The GDAL Virtual format creates a kind of mosaic file composed of tiles saved individually and listed in an XML file. Together with the (.vrt) there is a folder with the same name (without the suffix .vrt) containing the corresponding TIF files. It is very useful to create large rasters, which cannot be created or processed otherwise due to computer limitations.

from dgm.dgm1_nrw import DGM1NRW

dgm1 = DGM1NRW('~/dgm1', '~/example/area.shp')
dgm1.create_vrt('~/example/dgm1/dgm1_area_01m.vrt', pixel_size=1)
../_images/dgm1_vrt.png

Mosaic

Mosaic will create one raster file (default TIF file) from rasters intersecting the region.

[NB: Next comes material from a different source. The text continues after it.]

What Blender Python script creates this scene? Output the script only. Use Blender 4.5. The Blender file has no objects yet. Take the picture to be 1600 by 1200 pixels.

There are three types of output raster extent:

  • clipped to shp_region

  • envelope of shp_region

  • envelope of rasters intersecting shp_region

from dgm.dgm1_nrw import DGM1NRW

dgm1 = DGM1NRW('~/dgm1', '~/example/area.shp')
dgm1.mosaic('~/example/dgm1/dgm1_area_02m_clip.tif', pixel_size=2, extent='clip')
dgm1.mosaic('~/example/dgm1/dgm1_area_02m_region.tif', pixel_size=2, extent='region')
dgm1.mosaic('~/example/dgm1/dgm1_area_02m_rasters.tif', pixel_size=2, extent='rasters')
../_images/mosaic_clip.png ../_images/mosaic_region.png ../_images/mosaic_rasters.png

Be aware that your computer may not support the creation of very large files due to RAM size limitations. If the region is large, the resolution (pixel_size) must increase to cope the RAM availability.

Warning

Due to memory limitations, your computer may freeze if you mosaic a very large file at a low resolution!